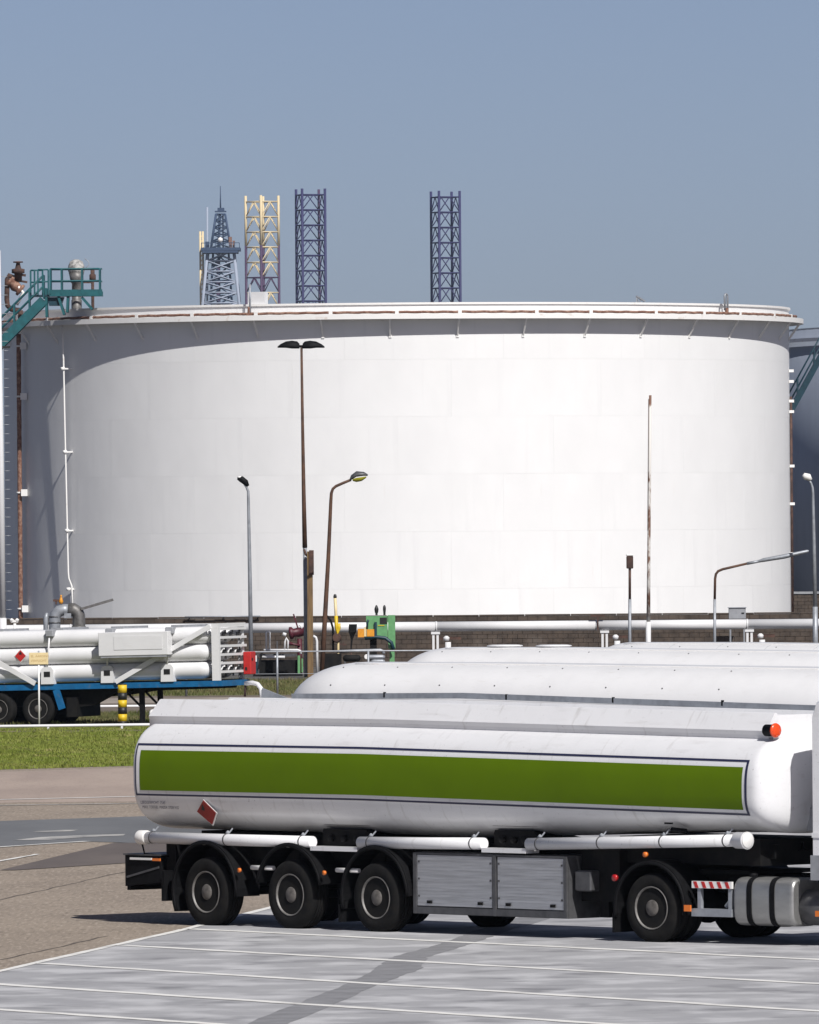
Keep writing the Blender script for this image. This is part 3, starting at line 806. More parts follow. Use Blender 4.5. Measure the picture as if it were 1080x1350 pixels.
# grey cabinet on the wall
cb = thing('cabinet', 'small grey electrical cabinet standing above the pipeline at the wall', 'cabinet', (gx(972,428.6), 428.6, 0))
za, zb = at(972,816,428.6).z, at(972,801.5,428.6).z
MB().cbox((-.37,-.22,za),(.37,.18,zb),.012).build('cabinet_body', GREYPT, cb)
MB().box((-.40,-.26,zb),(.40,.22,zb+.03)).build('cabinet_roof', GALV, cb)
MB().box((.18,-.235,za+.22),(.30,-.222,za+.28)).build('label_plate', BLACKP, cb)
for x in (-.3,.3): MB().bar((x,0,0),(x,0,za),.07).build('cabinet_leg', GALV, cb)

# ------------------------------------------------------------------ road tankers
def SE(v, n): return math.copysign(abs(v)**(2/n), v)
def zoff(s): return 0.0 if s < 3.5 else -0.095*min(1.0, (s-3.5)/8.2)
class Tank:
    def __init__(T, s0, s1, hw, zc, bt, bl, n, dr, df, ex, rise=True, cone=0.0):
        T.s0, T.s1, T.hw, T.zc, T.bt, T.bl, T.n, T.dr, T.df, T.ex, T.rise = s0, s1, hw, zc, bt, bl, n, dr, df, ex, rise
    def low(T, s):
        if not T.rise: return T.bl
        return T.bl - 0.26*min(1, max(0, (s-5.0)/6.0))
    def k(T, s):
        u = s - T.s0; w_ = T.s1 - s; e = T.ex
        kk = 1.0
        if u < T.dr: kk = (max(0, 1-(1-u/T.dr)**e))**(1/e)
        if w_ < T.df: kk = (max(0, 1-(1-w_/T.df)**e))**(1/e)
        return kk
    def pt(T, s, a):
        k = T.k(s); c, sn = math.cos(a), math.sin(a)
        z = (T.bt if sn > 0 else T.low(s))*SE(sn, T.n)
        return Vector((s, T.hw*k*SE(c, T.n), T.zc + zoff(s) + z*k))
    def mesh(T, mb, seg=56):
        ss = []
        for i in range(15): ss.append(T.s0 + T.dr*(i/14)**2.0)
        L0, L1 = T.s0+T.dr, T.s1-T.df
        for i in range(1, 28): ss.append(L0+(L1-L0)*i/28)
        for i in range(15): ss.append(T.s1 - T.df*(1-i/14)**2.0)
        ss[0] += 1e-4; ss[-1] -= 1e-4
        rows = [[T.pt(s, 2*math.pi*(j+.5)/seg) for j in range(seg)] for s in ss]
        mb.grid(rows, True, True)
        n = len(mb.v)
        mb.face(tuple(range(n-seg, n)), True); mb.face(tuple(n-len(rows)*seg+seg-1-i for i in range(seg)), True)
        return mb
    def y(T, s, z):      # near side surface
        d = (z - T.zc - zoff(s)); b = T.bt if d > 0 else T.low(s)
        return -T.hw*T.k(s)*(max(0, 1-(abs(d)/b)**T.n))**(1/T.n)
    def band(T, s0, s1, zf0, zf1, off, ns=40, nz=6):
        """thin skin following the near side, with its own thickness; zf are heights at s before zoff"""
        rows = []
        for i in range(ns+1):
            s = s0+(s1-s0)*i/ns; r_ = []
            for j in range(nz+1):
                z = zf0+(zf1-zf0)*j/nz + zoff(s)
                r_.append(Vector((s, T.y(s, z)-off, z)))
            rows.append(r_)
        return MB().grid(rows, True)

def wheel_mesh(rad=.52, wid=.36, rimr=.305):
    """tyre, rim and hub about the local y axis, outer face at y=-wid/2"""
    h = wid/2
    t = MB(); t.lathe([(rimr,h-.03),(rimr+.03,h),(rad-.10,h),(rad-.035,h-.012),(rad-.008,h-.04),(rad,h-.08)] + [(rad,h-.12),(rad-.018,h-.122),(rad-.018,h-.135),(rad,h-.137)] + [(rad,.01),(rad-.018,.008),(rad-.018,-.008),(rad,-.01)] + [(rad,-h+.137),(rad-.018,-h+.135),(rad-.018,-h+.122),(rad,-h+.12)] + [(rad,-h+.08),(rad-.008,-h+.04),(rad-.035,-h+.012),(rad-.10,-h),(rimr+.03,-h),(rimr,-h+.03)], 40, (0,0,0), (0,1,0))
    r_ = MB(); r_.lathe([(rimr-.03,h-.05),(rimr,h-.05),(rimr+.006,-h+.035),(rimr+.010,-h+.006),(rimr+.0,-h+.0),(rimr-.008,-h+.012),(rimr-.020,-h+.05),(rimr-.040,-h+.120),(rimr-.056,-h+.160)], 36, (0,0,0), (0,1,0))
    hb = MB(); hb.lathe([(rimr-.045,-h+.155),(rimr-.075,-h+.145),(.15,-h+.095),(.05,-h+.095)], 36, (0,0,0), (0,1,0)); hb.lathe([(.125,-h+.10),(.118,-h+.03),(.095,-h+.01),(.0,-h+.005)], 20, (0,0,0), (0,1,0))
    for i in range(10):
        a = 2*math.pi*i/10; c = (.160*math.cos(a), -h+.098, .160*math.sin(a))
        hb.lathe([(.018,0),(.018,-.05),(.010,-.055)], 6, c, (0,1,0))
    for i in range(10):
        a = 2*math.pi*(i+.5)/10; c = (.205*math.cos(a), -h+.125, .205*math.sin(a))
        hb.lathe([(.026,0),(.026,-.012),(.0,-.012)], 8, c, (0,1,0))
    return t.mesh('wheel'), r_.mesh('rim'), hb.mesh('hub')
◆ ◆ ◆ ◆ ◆
- [AIM OF THE TASK]
Leave the pictures out and reproduce exactly the lines from the top of the listing above through the line with "MB().bar((x,0,0),(x,0,za),.07).build('cabinet_leg', GALV, cb)".

- [TASK SOLUTION]
Keep writing the Blender script for this image. This is part 3, starting at line 806. More parts follow. Use Blender 4.5. Measure the picture as if it were 1080x1350 pixels.
# grey cabinet on the wall
cb = thing('cabinet', 'small grey electrical cabinet standing above the pipeline at the wall', 'cabinet', (gx(972,428.6), 428.6, 0))
za, zb = at(972,816,428.6).z, at(972,801.5,428.6).z
MB().cbox((-.37,-.22,za),(.37,.18,zb),.012).build('cabinet_body', GREYPT, cb)
MB().box((-.40,-.26,zb),(.40,.22,zb+.03)).build('cabinet_roof', GALV, cb)
MB().box((.18,-.235,za+.22),(.30,-.222,za+.28)).build('label_plate', BLACKP, cb)
for x in (-.3,.3): MB().bar((x,0,0),(x,0,za),.07).build('cabinet_leg', GALV, cb)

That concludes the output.